Published online by Cambridge University Press: 23 March 2023
The main purpose of this paper is to illustrate those ways in which a detailed study of what is now a small market town may be illuminated by the resuIts of both historical and archaeoiogical analysis. Either approach, undertaken in isolation, would leave serious gaps in our knowledge. On the historical side, the paucity of written evidence in the two centuries before Domesday would bequeath but a sketchy insight into the nature and topography of the early settlement. In archaeological terms, the physical evidence which has emerged from excavation and topographical analysis would be impossible to interpret taken alone. The integration of both disciplines, however, makes it possible to present a fairly convincing picture of the development of a Scandinavian and pre-Scandinavian settlement into the Norman borough which it became. This is not to say that there are no problems of interpretation, far from it, but that the questions become, by this approach, easier to define, even if the answers remain stubbornly elusive.

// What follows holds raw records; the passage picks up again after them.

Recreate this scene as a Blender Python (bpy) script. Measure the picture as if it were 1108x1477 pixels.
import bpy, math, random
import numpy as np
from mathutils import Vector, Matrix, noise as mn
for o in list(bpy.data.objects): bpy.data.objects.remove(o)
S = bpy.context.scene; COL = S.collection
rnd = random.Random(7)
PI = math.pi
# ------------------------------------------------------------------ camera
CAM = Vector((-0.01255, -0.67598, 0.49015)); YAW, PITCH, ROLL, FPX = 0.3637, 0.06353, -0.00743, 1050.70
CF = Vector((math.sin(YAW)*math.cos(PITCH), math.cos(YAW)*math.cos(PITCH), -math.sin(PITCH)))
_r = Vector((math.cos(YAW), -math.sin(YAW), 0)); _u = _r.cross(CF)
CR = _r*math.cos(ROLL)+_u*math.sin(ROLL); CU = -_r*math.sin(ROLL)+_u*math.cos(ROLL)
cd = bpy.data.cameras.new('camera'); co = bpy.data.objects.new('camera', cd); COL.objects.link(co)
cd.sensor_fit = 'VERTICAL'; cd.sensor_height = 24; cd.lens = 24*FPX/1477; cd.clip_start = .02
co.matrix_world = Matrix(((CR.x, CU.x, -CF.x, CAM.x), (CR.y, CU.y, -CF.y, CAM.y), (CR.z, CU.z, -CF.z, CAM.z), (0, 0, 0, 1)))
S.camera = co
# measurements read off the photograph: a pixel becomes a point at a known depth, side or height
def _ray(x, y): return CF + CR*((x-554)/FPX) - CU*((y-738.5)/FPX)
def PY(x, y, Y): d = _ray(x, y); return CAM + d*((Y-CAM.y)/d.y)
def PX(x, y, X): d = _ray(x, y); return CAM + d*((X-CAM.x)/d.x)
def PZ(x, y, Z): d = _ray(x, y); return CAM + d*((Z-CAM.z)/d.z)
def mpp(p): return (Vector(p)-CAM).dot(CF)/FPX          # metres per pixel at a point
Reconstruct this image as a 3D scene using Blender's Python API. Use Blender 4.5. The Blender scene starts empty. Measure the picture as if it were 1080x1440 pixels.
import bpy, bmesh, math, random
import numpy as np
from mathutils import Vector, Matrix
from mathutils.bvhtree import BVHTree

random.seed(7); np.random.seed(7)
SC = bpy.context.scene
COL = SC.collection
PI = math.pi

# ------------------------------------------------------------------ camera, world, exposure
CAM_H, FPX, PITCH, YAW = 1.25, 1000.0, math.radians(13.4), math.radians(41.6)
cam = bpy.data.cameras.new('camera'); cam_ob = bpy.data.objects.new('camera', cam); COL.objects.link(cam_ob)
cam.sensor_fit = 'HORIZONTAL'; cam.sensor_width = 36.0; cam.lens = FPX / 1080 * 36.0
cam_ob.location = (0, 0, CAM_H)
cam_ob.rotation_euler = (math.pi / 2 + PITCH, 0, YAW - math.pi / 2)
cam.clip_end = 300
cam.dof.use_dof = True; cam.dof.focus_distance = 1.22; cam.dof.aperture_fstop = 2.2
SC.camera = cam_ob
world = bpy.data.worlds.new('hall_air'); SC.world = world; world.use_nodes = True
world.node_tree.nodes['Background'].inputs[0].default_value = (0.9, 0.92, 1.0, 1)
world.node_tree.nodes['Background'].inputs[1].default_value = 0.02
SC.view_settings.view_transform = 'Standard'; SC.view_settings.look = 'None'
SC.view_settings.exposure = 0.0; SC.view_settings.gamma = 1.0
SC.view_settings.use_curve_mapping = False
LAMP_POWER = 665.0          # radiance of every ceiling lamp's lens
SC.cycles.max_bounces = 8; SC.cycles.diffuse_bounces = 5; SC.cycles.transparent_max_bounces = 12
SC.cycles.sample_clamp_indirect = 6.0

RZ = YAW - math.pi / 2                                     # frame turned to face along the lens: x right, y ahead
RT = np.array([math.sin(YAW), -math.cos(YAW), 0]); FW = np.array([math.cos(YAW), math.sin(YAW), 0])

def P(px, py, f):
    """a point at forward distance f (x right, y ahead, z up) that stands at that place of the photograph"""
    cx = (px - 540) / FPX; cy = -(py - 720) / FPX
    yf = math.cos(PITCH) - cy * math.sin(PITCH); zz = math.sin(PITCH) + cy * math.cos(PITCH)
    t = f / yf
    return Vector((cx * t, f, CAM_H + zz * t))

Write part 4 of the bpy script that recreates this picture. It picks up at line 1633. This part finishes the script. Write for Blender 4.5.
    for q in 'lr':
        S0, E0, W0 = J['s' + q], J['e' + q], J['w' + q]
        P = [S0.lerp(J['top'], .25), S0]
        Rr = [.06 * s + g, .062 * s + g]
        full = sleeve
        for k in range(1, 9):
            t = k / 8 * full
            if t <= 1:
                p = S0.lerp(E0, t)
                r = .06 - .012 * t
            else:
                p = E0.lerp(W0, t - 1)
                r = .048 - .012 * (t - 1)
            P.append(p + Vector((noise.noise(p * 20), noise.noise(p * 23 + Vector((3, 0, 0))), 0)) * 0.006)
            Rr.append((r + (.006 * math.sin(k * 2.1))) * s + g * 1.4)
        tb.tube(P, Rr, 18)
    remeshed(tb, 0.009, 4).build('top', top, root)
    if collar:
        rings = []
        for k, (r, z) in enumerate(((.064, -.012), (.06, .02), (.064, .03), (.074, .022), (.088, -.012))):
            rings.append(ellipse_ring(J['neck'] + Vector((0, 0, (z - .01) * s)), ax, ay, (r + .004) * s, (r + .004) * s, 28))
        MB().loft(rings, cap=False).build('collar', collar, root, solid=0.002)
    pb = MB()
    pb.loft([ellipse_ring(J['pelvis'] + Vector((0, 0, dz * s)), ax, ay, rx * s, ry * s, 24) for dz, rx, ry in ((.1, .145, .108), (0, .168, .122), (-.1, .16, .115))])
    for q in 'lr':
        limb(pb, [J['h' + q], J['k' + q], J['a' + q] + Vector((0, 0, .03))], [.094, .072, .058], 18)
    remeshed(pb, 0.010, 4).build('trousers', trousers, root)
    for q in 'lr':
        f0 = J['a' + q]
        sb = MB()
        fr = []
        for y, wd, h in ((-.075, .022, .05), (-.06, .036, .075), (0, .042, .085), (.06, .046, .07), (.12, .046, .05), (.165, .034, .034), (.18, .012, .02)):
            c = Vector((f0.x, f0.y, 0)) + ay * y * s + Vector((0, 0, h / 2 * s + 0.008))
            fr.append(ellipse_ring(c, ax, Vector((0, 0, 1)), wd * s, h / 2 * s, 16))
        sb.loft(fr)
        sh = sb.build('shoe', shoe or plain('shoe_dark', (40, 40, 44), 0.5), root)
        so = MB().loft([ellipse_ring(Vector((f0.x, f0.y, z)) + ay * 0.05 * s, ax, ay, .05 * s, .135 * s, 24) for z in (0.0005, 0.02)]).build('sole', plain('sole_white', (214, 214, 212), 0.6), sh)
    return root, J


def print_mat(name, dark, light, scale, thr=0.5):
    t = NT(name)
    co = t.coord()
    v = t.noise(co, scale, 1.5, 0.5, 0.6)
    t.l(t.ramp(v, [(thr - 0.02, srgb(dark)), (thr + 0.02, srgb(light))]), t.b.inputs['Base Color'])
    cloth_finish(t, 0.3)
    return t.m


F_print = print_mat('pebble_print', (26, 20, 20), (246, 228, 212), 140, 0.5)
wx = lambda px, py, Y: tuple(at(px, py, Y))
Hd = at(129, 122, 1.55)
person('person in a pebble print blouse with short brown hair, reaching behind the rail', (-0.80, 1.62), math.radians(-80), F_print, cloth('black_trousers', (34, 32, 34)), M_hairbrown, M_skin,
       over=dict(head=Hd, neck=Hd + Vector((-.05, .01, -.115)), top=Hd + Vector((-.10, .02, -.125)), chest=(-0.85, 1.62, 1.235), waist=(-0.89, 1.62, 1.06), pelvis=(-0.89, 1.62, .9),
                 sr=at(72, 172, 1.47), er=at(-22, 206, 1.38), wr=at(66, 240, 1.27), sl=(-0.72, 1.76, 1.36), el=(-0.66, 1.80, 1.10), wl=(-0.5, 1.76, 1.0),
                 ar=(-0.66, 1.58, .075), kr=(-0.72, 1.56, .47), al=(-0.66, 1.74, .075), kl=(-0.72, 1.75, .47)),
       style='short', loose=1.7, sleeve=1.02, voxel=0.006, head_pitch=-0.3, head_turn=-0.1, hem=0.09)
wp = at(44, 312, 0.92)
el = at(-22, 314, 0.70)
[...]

Stamford today is a small market town on the north and south banks of the River Welland in South Lincolnshire (Fig. 1). It lies in the promontary formed by the extreme south-western corner of the aptly named extreme south-western wapentake of Ness. Before local government reorganisation it was flanked by Rutland to the north and west, and Northamptonshire and the Soke of Peterborough to the south. The nucleus of the settlement arose, and remained, on the north bank, but there was at least from the tenth century onwards, a subsidiary settlement on the south in the region which later became known as Stamford Baron. These two settlements are now connected by a bridge, the latest successor of one deriving probably from the first half of the tenth century. East and west of the bridge the limestone ridges on which and of which the town is built diverge to give wide watermeadows upstream, and gravel terraces downstream, which in prehistoric and Roman times supported a scatter of rural occupation. Half a mile west of the town bridge Ermine Street crosses the meadows by means of a ford, and it is from this that the placename 'Stanford’ - the stone ford - is derived.'
There is no evidence for any substantial occupation in the middle-Saxon or Roman periods.